== WHAT IS ASKED ==
Copy out each line exactly; pictures stay out of the copy.

== SOURCE DATA ==

******

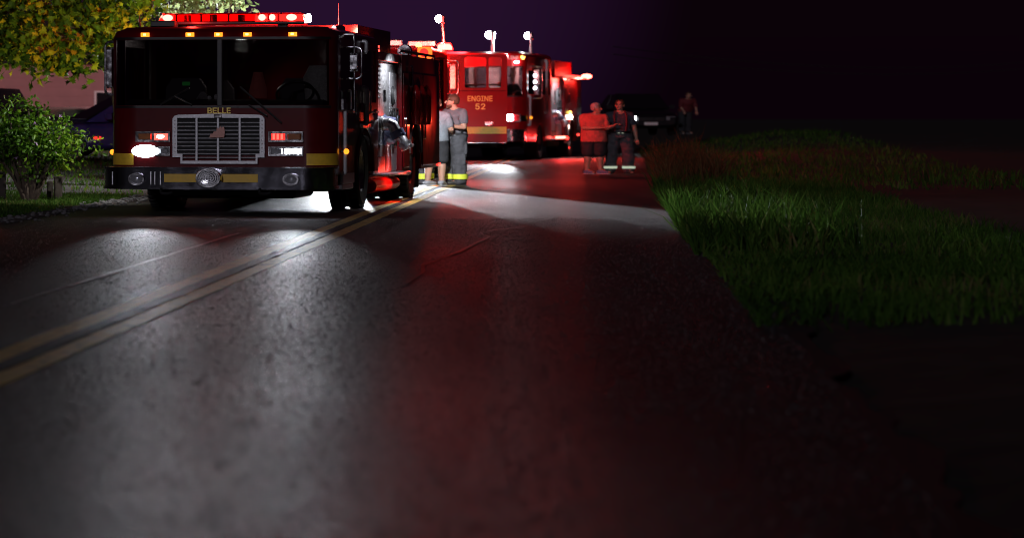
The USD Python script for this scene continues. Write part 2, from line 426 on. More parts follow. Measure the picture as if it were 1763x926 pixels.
def wheel(t, x, y, r, w, side, steer=0.0):
    """tyre > rim, hub; axle along x"""
    m = lathe([(r * 0.56, -w / 2 + 0.02), (r * 0.86, -w / 2), (r * 0.96, -w / 2 + 0.025), (r, -w / 2 + 0.06), (r, -0.035), (r - 0.012, -0.03), (r - 0.012, 0.03), (r, 0.035),
               (r, w / 2 - 0.06), (r * 0.96, w / 2 - 0.025), (r * 0.86, w / 2), (r * 0.56, w / 2 - 0.02), (r * 0.56, -w / 2 + 0.02)], 'x', 44)
    blocks = [m]
    for k in range(40):                                         # tread blocks
        a = 2 * PI * k / 40
        for sx in (-1, 1):
            b = box(sx * w * 0.32 - 0.05, sx * w * 0.32 + 0.05, -0.022, 0.022, r - 0.006, r + 0.009, 0.004)
            b.apply_transform(trimesh.transformations.rotation_matrix(a + (0.04 if sx > 0 else 0), [1, 0, 0]))
            blocks.append(b)
    tyre = moved(join(blocks), (x, y, r), 0)
    p = part(t, 'wheel', tyre, 'rubber', label=None)
    s = side
    disc = lathe([(0.0, s * w * 0.28), (r * 0.2, s * w * 0.3), (r * 0.24, s * w * 0.12), (r * 0.46, s * w * 0.08), (r * 0.57, s * w * 0.36), (r * 0.58, s * w * 0.44), (r * 0.54, s * w * 0.40), (r * 0.44, s * w * 0.02), (0.0, s * w * 0.02)], 'x', 32)
    part(p, 'rim', moved(disc, (x, y, r)), 'rim_steel')

def lamp_frame(x0, x1, z0, z1, y, d=0.03, w=0.018):
    o = mbox(x0, x1, y - d, y + 0.02, z0, z1) - mbox(x0 + w, x1 - w, y - d - 0.1, y + 0.1, z0 + w, z1 - w)
    return tm(o)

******

== CORRECT RESULT ==
The USD Python script for this scene continues. Write part 2, from line 426 on. More parts follow. Measure the picture as if it were 1763x926 pixels.
def wheel(t, x, y, r, w, side, steer=0.0):
    """tyre > rim, hub; axle along x"""
    m = lathe([(r * 0.56, -w / 2 + 0.02), (r * 0.86, -w / 2), (r * 0.96, -w / 2 + 0.025), (r, -w / 2 + 0.06), (r, -0.035), (r - 0.012, -0.03), (r - 0.012, 0.03), (r, 0.035),
               (r, w / 2 - 0.06), (r * 0.96, w / 2 - 0.025), (r * 0.86, w / 2), (r * 0.56, w / 2 - 0.02), (r * 0.56, -w / 2 + 0.02)], 'x', 44)
    blocks = [m]
    for k in range(40):                                         # tread blocks
        a = 2 * PI * k / 40
        for sx in (-1, 1):
            b = box(sx * w * 0.32 - 0.05, sx * w * 0.32 + 0.05, -0.022, 0.022, r - 0.006, r + 0.009, 0.004)
            b.apply_transform(trimesh.transformations.rotation_matrix(a + (0.04 if sx > 0 else 0), [1, 0, 0]))
            blocks.append(b)
    tyre = moved(join(blocks), (x, y, r), 0)
    p = part(t, 'wheel', tyre, 'rubber', label=None)
    s = side
    disc = lathe([(0.0, s * w * 0.28), (r * 0.2, s * w * 0.3), (r * 0.24, s * w * 0.12), (r * 0.46, s * w * 0.08), (r * 0.57, s * w * 0.36), (r * 0.58, s * w * 0.44), (r * 0.54, s * w * 0.40), (r * 0.44, s * w * 0.02), (0.0, s * w * 0.02)], 'x', 32)
    part(p, 'rim', moved(disc, (x, y, r)), 'rim_steel')

def lamp_frame(x0, x1, z0, z1, y, d=0.03, w=0.018):
    o = mbox(x0, x1, y - d, y + 0.02, z0, z1) - mbox(x0 + w, x1 - w, y - d - 0.1, y + 0.1, z0 + w, z1 - w)
    return tm(o)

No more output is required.